Una cara igual a sí misma, nada se enciende en ella, nada cambia, no se desarticulan sus facciones, no pasa el tiempo o lo hace de una manera distinta, como si no penetrara con toda su carga y su peso. El mal no tiene tiempo y su irrupción es siempre posible. Tiene una cara de malo, decimos o escuchamos decir tantas veces para corroborar la impronta negativa de una acción perpetrada por alguien. Cara coraza, cara a la defensiva. Lo malo se ha empozado al interior de su estructura, sin contradicciones, y refleja por lo tanto su máxima expresión, su máxima extensión. Una cara en la que ha desaparecido la duda y la conciencia que suele detenerse a razonar no se vincula y no hay tregua posible. Cara grabada a sangre y fuego. Una tensa máscara emerge en cada uno de sus rasgos que se estiran en el gesto de lo impertérrito, de lo inamovible, de una inquebrantable seriedad. La seriedad de lo que no retrocede, diría, es algo principal en esta cara.

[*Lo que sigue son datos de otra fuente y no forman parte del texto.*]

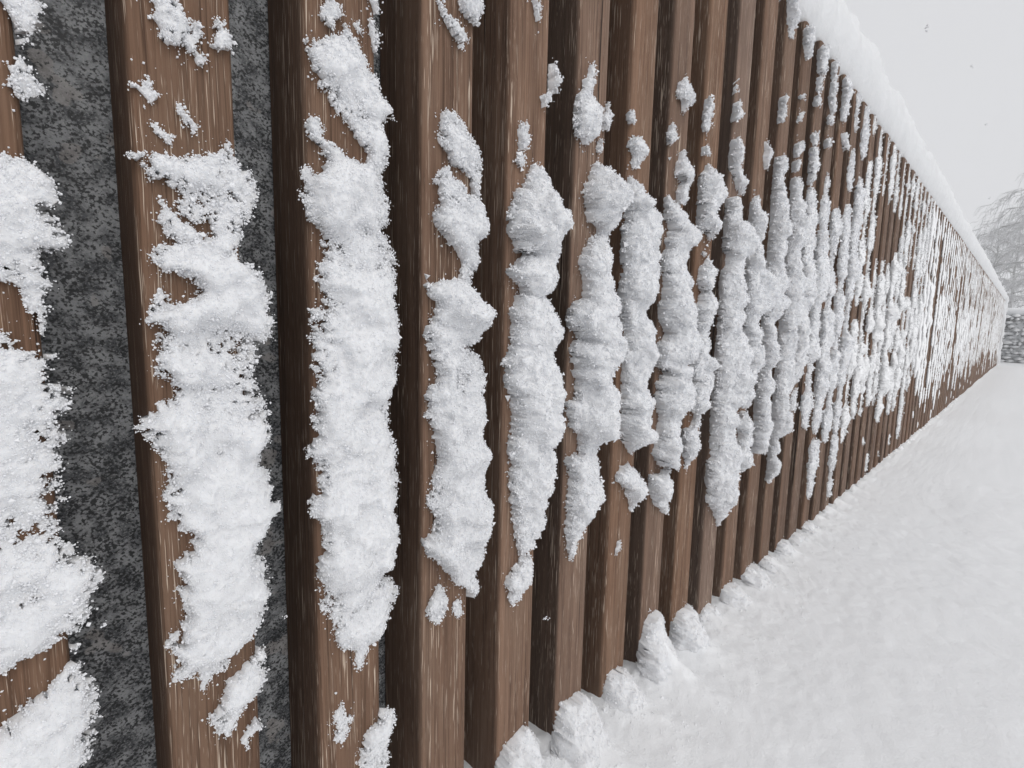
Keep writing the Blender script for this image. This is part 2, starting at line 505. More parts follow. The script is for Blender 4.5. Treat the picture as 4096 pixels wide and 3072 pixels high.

No se mueve un músculo o se mueve con perversa gravedad, con sorna. La escuela del mal endurece la materia, en sus manos artríticas, el odio. Nada turba ni perturba ni sorprende a esta cara. En su ostracismo de superioridad es ajena a toda muestra de flaqueza, así como evita el imperfecto y bruto descontrol. El mal perdura.

En otras caras, por ejemplo, la perversión del mal toma un color rosado, sudoroso y emanan los vapores de un deseo retorcido. En otras, en tanto, domina un aspecto más bárbaro, como de perro salvaje que ya no tiene nada que perder y su lucha es la de la sobrevivencia. Caras antagonistas, brígidas como su lenguaje de frases al aire. Recuerdo ese personaje caricaturesco llamado “El Malo”, representado por Daniel Muñoz en el programa Venga Conmigo. Recuerdo su look, su actitud, aunque en realidad se trataba de una figura de instinto más primitivo: un choro que todavía pareciera tener una madre a la que le lleva flores.

Tiene una cara de malo, decimos o escuchamos decir tantas veces para corroborar la impronta negativa de una acción perpetrada por alguien. Cara coraza, cara a la defensiva. Lo malo se ha empozado al interior de su estructura, sin contradicciones, y refleja por lo tanto su máxima expresión, su máxima extensión. Una cara en la que ha desaparecido la duda y la conciencia que suele detenerse a razonar no se vincula y no hay tregua posible. Cara grabada a sangre y fuego.

Esta cara, en cambio, es calculadora y juega sola contra el mundo, o rodeada de caras cómplices que tragan saliva, tiemblan y tartamudean. Esta cara no responde a nada ni a nadie, no escucha, y detenerla parece tan imposible como leer su mente.

¿Dónde está el límite con la locura?

Si se examina de fondo un ojo cualquiera, parece un sol en llamas, en esta cara ese sol-ojo se ha petrificado.

Una amiga me dijo una vez que le gustaban los hombres con caras de malo. Por supuesto no se refería al ser sino a la determinación —hermana del deseo— que hay en esas miradas. Una pizca de malicia no le hace mal a nadie. Malicia, no maldad. La cara de malicia es todavía juguetona, flexible, graciosa, un condimento necesario que hace de las relaciones algo estimulante.

La cara de la que escribo es simplemente mala, mala leche, malintencionada, mal. Y se le nota en el semblante, se lo toma, lo hace suyo, como esas malas hierbas que crecen en lugares no deseados y nunca mueren y vuelven a crecer, persistentes, penetrantes, hacia adentro. O su existencia quizás se hace larga por el daño que dejan. Mala hierba o también conocida como plantas invasoras, ajenas, igual a esta cara que se mira al espejo una y otra vez, y en nombre de sí (su única patria) avanza con pasos de inmortal, o en su monstruosa ambición la muerte le es por completo indiferente.

Con todo, queda la duda de si alguna vez el miedo —y bajo qué cara— le oprimirá como tenaza el pecho.